Junior Sisk “It’s All Fun and Games” (LP)

Junior Sisk’s new album is It’s All Fun and Games, featuring eleven tracks with Sisk at the helm along with the band. Sisk’s act is a welcome relief in an era peppered with an unholy union of country and pop. There’s something of a return to form with the act, immediately accessible to the widest possible audience, while retaining key musical attributes making up classic form bluegrass. The sound reminded me personally of former trailblazers in the genre, be they Dwight Yoakam with the invention of a sort of punk-rock veneer, coupled with the wholly acoustic, sentimental melancholy of acts like Alison Krauss and Union Station.

URL: https://www.juniorsisk.com/

 Sisk embraces simplicity and originality over slick production design. While the sound sparkles, the album is particularly good to listen to with top form headphones, it feels like storytelling. Sisk has this refreshing honesty with the lyrics of each track, making the listener feel transported to the heart of each theme the tracks communicate. It’s a lost tradition in the fields of popular music, the song as the musical epitome of a yarn, being told round a campfire or grandstanded to a hypothetical, wide-eyed audience.

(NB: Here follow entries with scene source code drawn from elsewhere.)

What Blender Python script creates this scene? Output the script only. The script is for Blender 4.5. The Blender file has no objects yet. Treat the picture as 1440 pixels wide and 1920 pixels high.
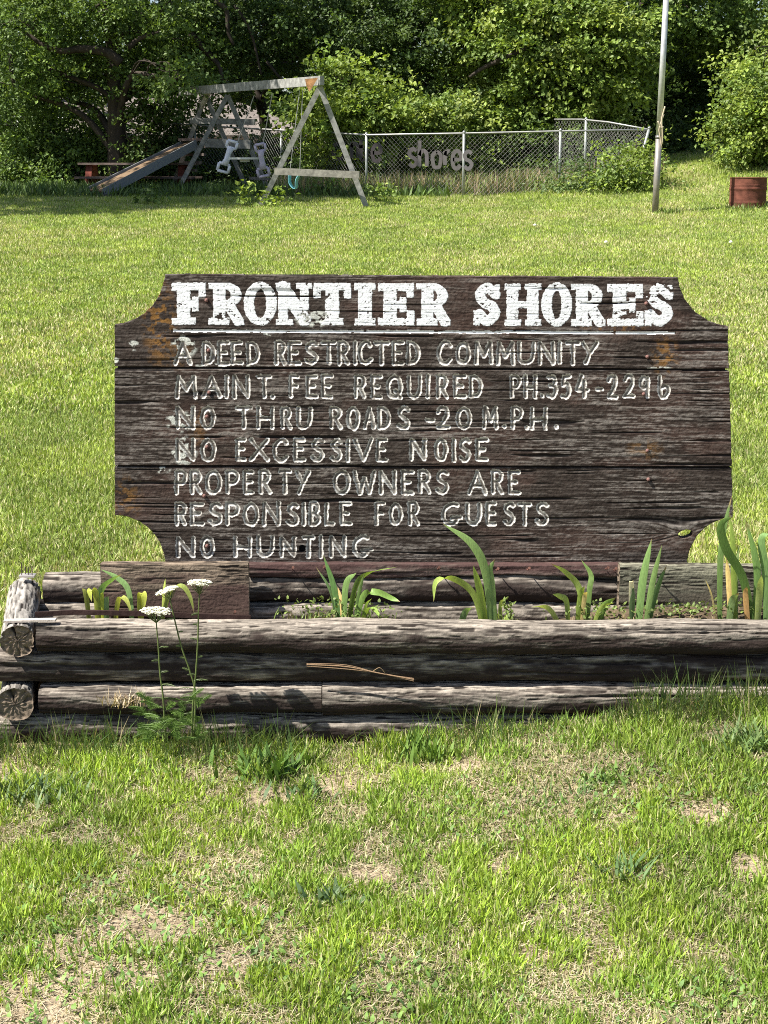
import bpy, bmesh, math
import numpy as np
from mathutils import Vector, Matrix

# ------------------------------------------------------------------ camera, sky, sun, exposure
scene = bpy.context.scene
COL = scene.collection
F_PX, CX, CY = 2880.0, 720.0, 960.0          # focal length in pixels of the 1440x1920 photograph
PITCH, CAM_H = math.radians(12.5), 1.63
cam_d = bpy.data.cameras.new("camera")
cam_d.sensor_fit = 'HORIZONTAL'; cam_d.sensor_width = 36.0; cam_d.lens = 36.0 * F_PX / 1440.0
cam_d.clip_start = 0.05; cam_d.clip_end = 2000
cam = bpy.data.objects.new("camera", cam_d); COL.objects.link(cam)
cam.location = (0, 0, CAM_H); cam.rotation_euler = (math.pi / 2 - PITCH, 0, 0)
scene.camera = cam

SUN_DIR = Vector((0.55, 0.22, -0.80)).normalized()     # direction the light travels
w = bpy.data.worlds.new("World"); scene.world = w; w.use_nodes = True
nt = w.node_tree
sky = nt.nodes.new('ShaderNodeTexSky'); sky.sky_type = 'NISHITA'; sky.sun_disc = False
sky.sun_elevation = math.asin(-SUN_DIR.z)
sky.sun_rotation = math.atan2(-SUN_DIR.x, -SUN_DIR.y)
sky.air_density = 1.0; sky.dust_density = 1.5; sky.ozone_density = 1.0
bg = nt.nodes['Background']; bg.inputs['Strength'].default_value = 0.07
nt.links.new(sky.outputs[0], bg.inputs['Color'])
sun_d = bpy.data.lights.new("sun", 'SUN'); sun_d.energy = 5.0; sun_d.angle = math.radians(0.55)
sun_d.color = (1.0, 0.95, 0.86)
sun = bpy.data.objects.new("sun", sun_d); COL.objects.link(sun)
sun.rotation_euler = SUN_DIR.to_track_quat('-Z', 'Y').to_euler(); sun.location = (-20, -10, 40)
scene.view_settings.view_transform = 'Standard'; scene.view_settings.look = 'None'
scene.view_settings.exposure = 1.2; scene.view_settings.gamma = 1.0
scene.cycles.use_denoising = False; scene.cycles.filter_width = 1.0; scene.cycles.max_bounces = 6; scene.cycles.diffuse_bounces = 3; scene.cycles.transmission_bounces = 3
scene.cycles.transparent_max_bounces = 4; scene.cycles.glossy_bounces = 2

# ------------------------------------------------------------------ helpers
cp, sp = math.cos(PITCH), math.sin(PITCH)
def W(px, py, Y):
    """World point at depth Y that stands where the photograph has pixel (px,py). Arrays allowed."""
    a = (np.asarray(px, float) - CX) / F_PX; b = (np.asarray(py, float) - CY) / F_PX
    dy = cp - b * sp; dz = -sp - b * cp
    t = np.asarray(Y, float) / dy
    return np.stack(np.broadcast_arrays(a * t, Y + 0 * t, CAM_H + dz * t), -1)
def V(px, py, Y): return Vector(W(px, py, Y))

def _hash(i, j, s):
    n = (i.astype(np.int64) * 374761393 + j.astype(np.int64) * 668265263 + s * 974634777) & 0xffffffff
    n = ((n ^ (n >> 13)) * 1274126177) & 0xffffffff
    n = ((n ^ (n >> 15)) * 2246822519) & 0xffffffff
    return ((n ^ (n >> 16)) & 0xffff) / 65535.0
def vn(x, y, s=0):
    x = np.asarray(x, float); y = np.asarray(y, float); x, y = np.broadcast_arrays(x, y)
    i = np.floor(x); j = np.floor(y); fx = x - i; fy = y - j
    fx = fx * fx * (3 - 2 * fx); fy = fy * fy * (3 - 2 * fy)
    a = _hash(i, j, s); b = _hash(i + 1, j, s); c = _hash(i, j + 1, s); d = _hash(i + 1, j + 1, s)
    return (a * (1 - fx) + b * fx) * (1 - fy) + (c * (1 - fx) + d * fx) * fy
def fbm(x, y, s=0, o=4):
    r = 0; a = .5; t = 0
    for k in range(o):
        r = r + a * vn(np.asarray(x) * 2 ** k, np.asarray(y) * 2 ** k, s + 17 * k); t += a; a *= .5
    return r / t
def sst(a, b, x):
    t = np.clip((x - a) / (b - a), 0, 1); return t * t * (3 - 2 * t)
def lerp3(c0, c1, t):
    t = np.asarray(t)[..., None]; return np.asarray(c0) * (1 - t) + np.asarray(c1) * t

def gz(x, y):
    x = np.asarray(x, float); y = np.asarray(y, float)
    base = .048 * (np.clip(y, 4.6, 30) - 4.6) * sst(4.2, 7, y) - .075 * np.clip(y - 34.5, 0, 11)
    hill = .02 * np.clip(x - 2, 0, 9) * np.clip(y - 24, 0, 9)
    near = .13 * sst(-.25, 1.15, x) * sst(2.9, 3.95, y) * (1 - sst(4.6, 8, y))
    bump = .02 * (fbm(x * .6 + 9, y * .6 + 5, 3, 2) - .5) * sst(4.5, 9, y) + .012 * (fbm(x * 3, y * 3, 8, 2) - .5)
    return base + hill + near + bump
def G(px, py, dz=0):
    """Point of the ground seen at pixel (px,py)."""
    Y = 2.0
    last = None
    for Y in np.arange(2.5, 60, .02):
        p = W(px, py, Y)
        if p[2] <= gz(p[0], Y) + dz: return Vector(p)
    return Vector(p)

def tag(o, label, cat, group=None, kind=None):
    if label: o['label'] = label
    if cat: o['category'] = cat
    if group: o['group'] = group
    if kind: o['kind'] = kind
    return o
ORIG = {}
def thing(name, loc, label, cat, group=None):
    o = bpy.data.objects.new(name, None); COL.objects.link(o); o.location = loc; o.empty_display_size = .1
    ORIG[o.name] = Vector(loc); return tag(o, label, cat, group)

def npmesh(name, verts, face_sizes, loops, mat, parent=None, col=None, smooth=False, origin=None):
    verts = np.asarray(verts, np.float32).reshape(-1, 3)
    off = ORIG.get(parent.name, Vector((0, 0, 0))) if parent else Vector(origin or (0, 0, 0))
    verts = verts - np.array(off, np.float32)
    me = bpy.data.meshes.new(name)
    me.vertices.add(len(verts)); me.vertices.foreach_set('co', verts.ravel())
    loops = np.asarray(loops, np.int32).ravel(); fs = np.asarray(face_sizes, np.int32)
    me.loops.add(len(loops)); me.loops.foreach_set('vertex_index', loops)
    st = np.zeros(len(fs), np.int32); st[1:] = np.cumsum(fs)[:-1]
    me.polygons.add(len(fs)); me.polygons.foreach_set('loop_start', st)
    me.polygons.foreach_set('use_smooth', np.full(len(fs), bool(smooth)))
    me.update(calc_edges=True)
    if col is not None:
        c = np.ones((len(verts), 4), np.float32); c[:, :3] = col
        at = me.attributes.new('col', 'FLOAT_COLOR', 'POINT'); at.data.foreach_set('color', c.ravel())
    me.materials.append(mat)
    o = bpy.data.objects.new(name, me); COL.objects.link(o)
    if parent: o.parent = parent; ORIG[o.name] = off
    else: o.location = off; ORIG[o.name] = off
    return o

class MB:
    def __init__(s): s.v = []; s.f = []; s.c = []
    def add(s, vs, fs, col=(.5, .5, .5)):
        n = len(s.v); s.v += [tuple(p) for p in vs]; s.f += [[i + n for i in f] for f in fs]
        if len(np.shape(col)) == 1: s.c += [tuple(col)] * len(vs)
        else: s.c += [tuple(c) for c in col]
        return s
    def box(s, c, size, col=(.5, .5, .5), R=None):
        c = Vector(c); h = Vector(size) / 2; vs = []
        for dz in (-1, 1):
            for dx, dy in ((-1, -1), (1, -1), (1, 1), (-1, 1)):
                p = Vector((dx * h.x, dy * h.y, dz * h.z)); vs.append(c + (R @ p if R else p))
        return s.add(vs, [(3, 2, 1, 0), (4, 5, 6, 7), (0, 1, 5, 4), (1, 2, 6, 5), (2, 3, 7, 6), (3, 0, 4, 7)], col)
    def beam(s, a, b, wd, ht, up=(0, 0, 1), col=(.5, .5, .5)):
        a = Vector(a); b = Vector(b); d = (b - a).normalized(); sd = d.cross(Vector(up)).normalized(); u = sd.cross(d)
        vs = []
        for p in (a, b):
            for i, j in ((-1, -1), (1, -1), (1, 1), (-1, 1)): vs.append(p + sd * i * wd / 2 + u * j * ht / 2)
        return s.add(vs, [(3, 2, 1, 0), (4, 5, 6, 7), (0, 1, 5, 4), (1, 2, 6, 5), (2, 3, 7, 6), (3, 0, 4, 7)], col)
    def tube(s, pts, radii, n=8, col=(.5, .5, .5), cap=True):
        pts = [Vector(p) for p in pts]
        if not hasattr(radii, '__len__'): radii = [radii] * len(pts)
        vs = []; fs = []; ref = None
        for k, p in enumerate(pts):
            d = (pts[min(k + 1, len(pts) - 1)] - pts[max(k - 1, 0)]).normalized()
            if ref is None: ref = Vector((0, 0, 1)) if abs(d.z) < .9 else Vector((1, 0, 0))
            sd = d.cross(ref).normalized(); u = sd.cross(d); ref = u
            for q in range(n):
                a = 2 * math.pi * q / n; vs.append(p + (sd * math.cos(a) + u * math.sin(a)) * radii[k])
        for k in range(len(pts) - 1):
            for q in range(n):
                fs.append((k * n + q, k * n + (q + 1) % n, (k + 1) * n + (q + 1) % n, (k + 1) * n + q))
        if cap: fs += [tuple(range(n))[::-1], tuple(range((len(pts) - 1) * n, len(pts) * n))]
        return s.add(vs, fs, col)
    def ribbon(s, pts, widths, side, col, fold=.25):
        """Leaf blade: two strips meeting in a keel along pts."""
        pts = [Vector(p) for p in pts]; vs = []; fs = []; cs = []; n = len(pts)
        for k, p in enumerate(pts):
            d = (pts[min(k + 1, n - 1)] - pts[max(k - 1, 0)]).normalized()
            sd = Vector(side); sd = (sd - d * sd.dot(d)).normalized(); nn = sd.cross(d)
            wv = widths[k] / 2
            vs += [p - sd * wv, p + nn * wv * fold, p + sd * wv]
            c = col(k / (n - 1)) if callable(col) else col
            cs += [tuple(c), tuple(np.array(c) * .93), tuple(c)]
        for k in range(n - 1):
            a = 3 * k; fs += [(a, a + 1, a + 4, a + 3), (a + 1, a + 2, a + 5, a + 4)]
        return s.add(vs, fs, cs)
    def lathe(s, c, prof, n=24, col=(.5, .5, .5)):
        vs = []; fs = []
        for r, z in prof:
            for q in range(n):
                a = 2 * math.pi * q / n; vs.append(Vector(c) + Vector((r * math.cos(a), r * math.sin(a), z)))
        for k in range(len(prof) - 1):
            for q in range(n): fs.append((k * n + q, k * n + (q + 1) % n, (k + 1) * n + (q + 1) % n, (k + 1) * n + q))
        return s.add(vs, fs, col)
    def prism(s, poly, off, col=(.5, .5, .5)):
        n = len(poly); off = Vector(off); vs = [Vector(p) for p in poly] + [Vector(p) + off for p in poly]
        fs = [tuple(range(n)), tuple(range(2 * n - 1, n - 1, -1))] + [(i, i + n, (i + 1) % n + n, (i + 1) % n) for i in range(n)]
        return s.add(vs, fs, col)
    def build(s, name, mat, parent=None, smooth=False, origin=None):
        return npmesh(name, s.v, [len(f) for f in s.f], [i for f in s.f for i in f], mat, parent, np.array(s.c), smooth, origin)

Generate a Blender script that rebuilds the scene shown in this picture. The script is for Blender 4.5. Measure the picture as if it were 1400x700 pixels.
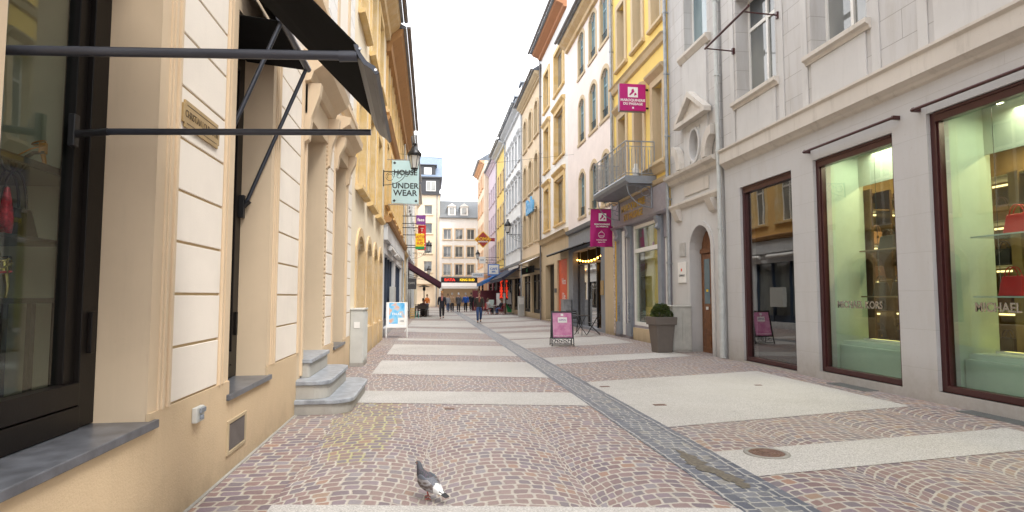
import bpy, bmesh, math, random
from mathutils import Vector, Matrix
random.seed(7)
C = bpy.context.scene.collection
S = bpy.context.scene
PI = math.pi
for o in list(bpy.data.objects): bpy.data.objects.remove(o)

# ------------------------------------------------------------------ camera, sky, sun, exposure
cam = bpy.data.cameras.new('camera'); camo = bpy.data.objects.new('camera', cam); C.objects.link(camo)
cam.sensor_width = 36; cam.lens = 820/1400*36; cam.clip_start = .05; cam.clip_end = 2000
camo.location = (0, 0, 1.5)
camo.rotation_euler = (PI/2+.06697286, 0, -.1342495)
S.camera = camo
S.render.resolution_x = 1024; S.render.resolution_y = 512
SUN_EL, SUN_ROT = math.radians(58), math.radians(140)
w = bpy.data.worlds.new('World'); S.world = w; w.use_nodes = True
nt = w.node_tree; N_ = nt.nodes; K_ = nt.links
bg = N_['Background']
sky = N_.new('ShaderNodeTexSky'); sky.sky_type = 'NISHITA'; sky.sun_disc = False
sky.sun_elevation = SUN_EL; sky.sun_rotation = SUN_ROT; sky.dust_density = 3
tc = N_.new('ShaderNodeTexCoord'); mp = N_.new('ShaderNodeMapping'); mp.inputs['Scale'].default_value = (1, 1, 2.4)
no = N_.new('ShaderNodeTexNoise'); no.inputs['Scale'].default_value = 2.6; no.inputs['Detail'].default_value = 9; no.inputs['Roughness'].default_value = .55
cr = N_.new('ShaderNodeValToRGB'); cr.color_ramp.elements[0].position = .32; cr.color_ramp.elements[0].color = (13.2, 13.8, 14.8, 1)
cr.color_ramp.elements[1].position = .62; cr.color_ramp.elements[1].color = (19, 19, 19.2, 1)
mx = N_.new('ShaderNodeMixRGB'); mx.inputs[0].default_value = .93
K_.new(tc.outputs['Generated'], mp.inputs[0]); K_.new(mp.outputs[0], no.inputs['Vector']); K_.new(no.outputs[0], cr.inputs[0])
K_.new(sky.outputs[0], mx.inputs[1]); K_.new(cr.outputs[0], mx.inputs[2]); K_.new(mx.outputs[0], bg.inputs[0])
bg.inputs[1].default_value = .1
sd = bpy.data.lights.new('sun', 'SUN'); sd.energy = 1.5; sd.angle = math.radians(16); sd.color = (1, .96, .9)
so = bpy.data.objects.new('sun', sd); C.objects.link(so)
so.rotation_euler = (math.radians(32), 0, math.radians(40))
S.view_settings.view_transform = 'Standard'; S.view_settings.look = 'None'; S.view_settings.gamma = 1
S.view_settings.exposure = .95
S.render.engine = 'CYCLES'
S.cycles.max_bounces = 8; S.cycles.diffuse_bounces = 4; S.cycles.glossy_bounces = 4; S.cycles.transparent_max_bounces = 12
S.cycles.caustics_reflective = False; S.cycles.caustics_refractive = False

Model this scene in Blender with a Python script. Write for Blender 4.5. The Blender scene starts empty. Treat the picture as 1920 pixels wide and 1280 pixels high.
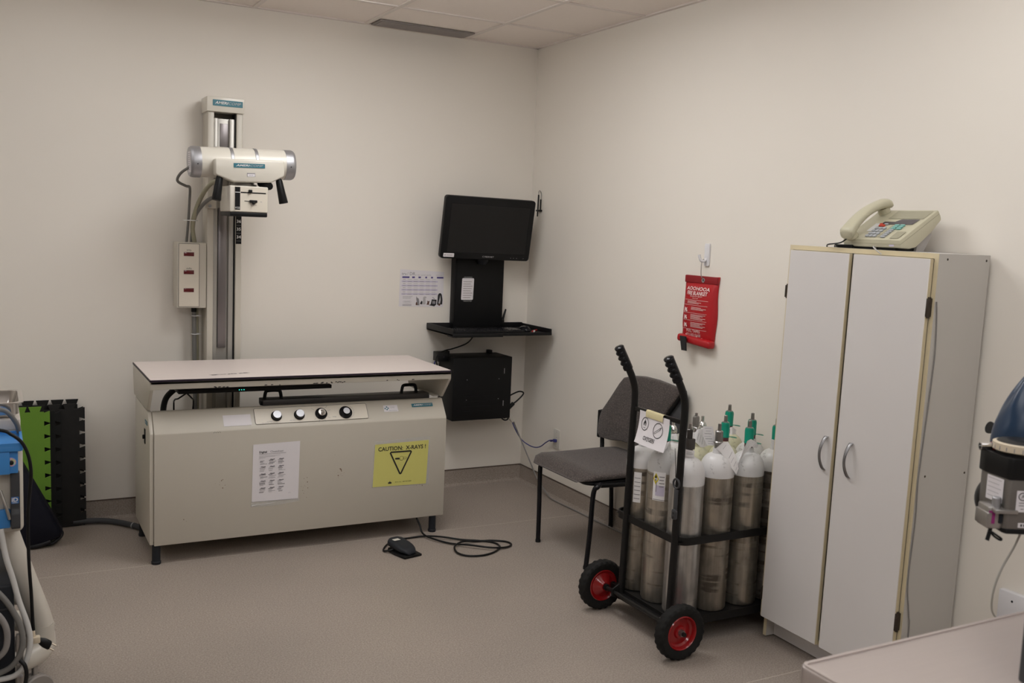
import bpy, bmesh, math, random
from mathutils import Matrix, Vector
random.seed(7)
C = bpy.context.scene.collection
PI = math.pi
V = Vector
X, Y, Z = V((1, 0, 0)), V((0, 1, 0)), V((0, 0, 1))

# ------------------------------------------------------------------ materials
def mat(name, col, rough=.5, metal=0., var=.06, scale=18., bump=0., bscale=120., coat=0., emis=None, estr=0., stretch=(1, 1, 1), alpha=1., spec=.5, trans=0.):
    m = bpy.data.materials.new(name); m.use_nodes = True
    nt = m.node_tree; N, L = nt.nodes, nt.links
    b = N['Principled BSDF']
    tc = N.new('ShaderNodeTexCoord'); mp = N.new('ShaderNodeMapping'); mp.inputs['Scale'].default_value = stretch
    L.new(tc.outputs['Object'], mp.inputs['Vector'])
    nz = N.new('ShaderNodeTexNoise'); nz.inputs['Scale'].default_value = scale; nz.inputs['Detail'].default_value = 4
    L.new(mp.outputs[0], nz.inputs['Vector'])
    mx = N.new('ShaderNodeMix'); mx.data_type = 'RGBA'
    mx.inputs[6].default_value = (*[max(0, c * (1 - var)) for c in col], 1)
    mx.inputs[7].default_value = (*[min(1, c * (1 + var)) for c in col], 1)
    L.new(nz.outputs['Fac'], mx.inputs[0]); L.new(mx.outputs[2], b.inputs['Base Color'])
    b.inputs['Roughness'].default_value = rough; b.inputs['Metallic'].default_value = metal
    b.inputs['Coat Weight'].default_value = coat; b.inputs['Alpha'].default_value = alpha
    b.inputs['Specular IOR Level'].default_value = spec
    b.inputs['Transmission Weight'].default_value = trans
    if emis: b.inputs['Emission Color'].default_value = (*emis, 1); b.inputs['Emission Strength'].default_value = estr
    if bump:
        n2 = N.new('ShaderNodeTexNoise'); n2.inputs['Scale'].default_value = bscale; n2.inputs['Detail'].default_value = 3
        L.new(tc.outputs['Object'], n2.inputs['Vector'])
        bp = N.new('ShaderNodeBump'); bp.inputs['Strength'].default_value = bump; bp.inputs['Distance'].default_value = .002
        L.new(n2.outputs['Fac'], bp.inputs['Height']); L.new(bp.outputs[0], b.inputs['Normal'])
    return m

def ramp(N, stops):
    r = N.new('ShaderNodeValToRGB'); e = r.color_ramp.elements
    while len(e) < len(stops): e.new(.5)
    for k, (p, c) in enumerate(stops): e[k].position = p; e[k].color = (*c, 1)
    return r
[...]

 Not that bluegrass music necessarily epitomizes all the aforementioned tenets, but it has always been a relic of a time, an art form conjuring a specific image. Sisk is able to master a sound unique to him in this vein, making the listener feel carried flawlessly from track to track, everything harmonious not just musically but thematically. The album’s title compliments this, Sisk wanting to deliver a record capitalizing on quality over quantity, stripping things down to their bare essentials. Mandolins and vocal choruses lead the way, not electronics and dubstep. In some ways the album was a reminder of what I had been missing as a consumer of all things pop culture. It harkened back to my growing up in the nineties, when radio trumped Spotify, and you had access to a curated, diverse portfolio of music that crushed competition not by hooks, but by creativity and class.

 In an interview with Hudson Valley Bluegrass Association, Sisk echoed what I intuited about his musical intentions. The publication described him as “determined to be the anchor of tradition in bluegrass music. Spurning over production in his recordings, to sparse down to the instrument simplicity, his recordings are fresh as if the band were playing in your living room.

 His clean mountain voice rolls easily through a choice of songs you won’t get tired of.” In the actual interview, Sisk highlighted how much previous pioneers of the art form had singular influence over his work to date. “In my opinion today, bluegrass is old country. Country today is…I don’t know what? That’s pretty much the way I think of it. Bluegrass songs today might be old country. That’s my favorite stuff anyway.  Ernest Tubb stuff and way back there. And I think bluegrass songs today are…the real hardcore bluegrass comes from the old country.”

 It’s that respect for elders adding to earnest authenticity in Sisk’s own work. The sense that as much as he is blazing his own trail, there are standards to live up to, shortcuts not to take. That’s not only commendable, but why I feel It’s All Fun and Games proves a worthy successor to the masterworks before it.